TROY — Hundreds of people gathered at White Chapel Memorial Park Cemetery in Troy for the 93rd annual WWI Polar Bear Memorial Service May 27 to honor a group of Michigan soldiers known as the “Polar Bears,” according to a press release from the cemetery.

The group made history more than 100 years ago as the first U.S. soldiers to fight Russians in battle. This spring marks the 105th anniversary of the Polar Bears returning home, the release states.

The Polar Bear Expedition was a contingent of about 5,000 U.S. troops from the 85th Division, 339th infantry, mostly from Michigan, who landed in Arkhangelsk, Russia, and fought the Bolshevik forces September 1918 through July 1919.

A Veterans of Foreign Wars mission in the autumn of 1929 found, identified and recovered the remains of 86 U.S. soldiers. Another dozen remains of Polar Bear soldiers were shipped to the U.S. in 1934, leaving the number of U.S soldiers still buried in North Russia to about 30, the release said.

“The remains of 56 Polar Bear soldiers were eventually re-buried at White Chapel Memorial Cemetery in Troy surrounding the Polar Bear Monument by French American sculptor Leon Hermant,” the release said.

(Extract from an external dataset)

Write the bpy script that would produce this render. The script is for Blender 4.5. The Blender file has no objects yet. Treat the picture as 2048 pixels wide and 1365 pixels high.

“Our Annual WWI Polar Bear Memorial Service is a way to remember soldiers from all branches of the military,” said David R. Krall, the vice president of White Chapel Memorial Park Cemetery. “We want future generations to know about the men and women of the military who have made enormous sacrifices for our country.”

White Chapel Memorial Park Cemetery is located at 621 W. Long Lake Road (just west of Interstate 75) in Troy.